Why Set < Top.i by default?

The coq manual says " To ensure compatibility, every global universe is set to be strictly greater than Set when it is introduced". Why is that? What compatibility is being considered? I know Set needs to be different when using -impredicative-set, but what about the common case where that option is not passed?

(* -*- mode: coq; coq-prog-args: ("-emacs" "-nois" ) -*- *)
Universe u.
Inductive unit : Type@{u} := tt.
Print Universes.
(* Set < Top.24 *)
(*     < u *)
(* Prop < Set *)

I am asking because this makes non-polymorphic container types and non-container types have different universes (e.g. nat is in Set but list nat is <Set if `list is not universe polymorohic or template polymorphic).

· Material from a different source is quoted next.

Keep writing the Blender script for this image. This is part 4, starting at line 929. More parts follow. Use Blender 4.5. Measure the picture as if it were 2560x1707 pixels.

I think the idea is that if you have a Type you probably don’t want it
lowered to Set. ie if you have universe-monomorphic list, when using
list nat : Set the options are either that every list and types it’s
been applied to becoming Set and prevent anyone else from applying list
to non-Set, or an error. (I guess in practice probably someone has
already applied list to something that can’t be Set so you can’t avoid
the error)

Gaëtan Gilbert

That’s an historic choice, I think everything would be fine if only Set <= i was required (I don’t think potential impredicativity is important here). However that would still leave your list type in i unless you make it Set -> Set explicitly. Note that the universe of list has to be greater or equal to its parameter universe, so any later instantiation of list A with A’s type larger than Set will make its conclusion type “grow” accordingly.